PPRuNe Forums - View Single Post - Ethiopian airliner down in Africa
View Single Post
Old 8th Apr 2019, 08:56
  #3585 (permalink)  
bsieker
 
Join Date: Jul 2007
Location: Germany
Posts: 556
Likes: 0
Received 0 Likes on 0 Posts
Originally Posted by ecto1
It's time to roll up our sleeves and produce good computer systems for planes. Systems in which sensor signals jumping straight up to off - the - scale - high are automatically rejected and have zero impact. For a start. Updating whichever rules as we go to keep a cheap but much safer solution.
In general, the industry does, and overall does a very good job of it. Input value filtering is normal, and even the A330 that nose-dived in cruise had computers which did. It was done inappropriately, but most of the time the erroneous values were rejected.

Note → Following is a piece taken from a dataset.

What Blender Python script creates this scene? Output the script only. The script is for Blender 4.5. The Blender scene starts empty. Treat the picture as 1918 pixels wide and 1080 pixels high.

The problem here lies much earlier, in specifying the requirements for MCAS. More specifically, the failure modes and the severity and likelihood of each were not properly analysed.

We totally know how to do it right, it's just we forbid ourselves to do it by all sorts of rules and bureaucracy. Let's not accept another band aid.
Au contraire. Aviation is the industry which mandates appropriate techniques. They are well-known, and used.

Add-on systems that bring airliners back into compliance, which are not by themselves aerodynamically completely compliant to regulations, are literally as old as jet airliners themselves. Many types have stick-nudgers or stick-pushers, and they work fine, and are perfectly sensible to use. But that does not mean one can skip due diligence in developing them, which includes a thorough risk and hazard assessment.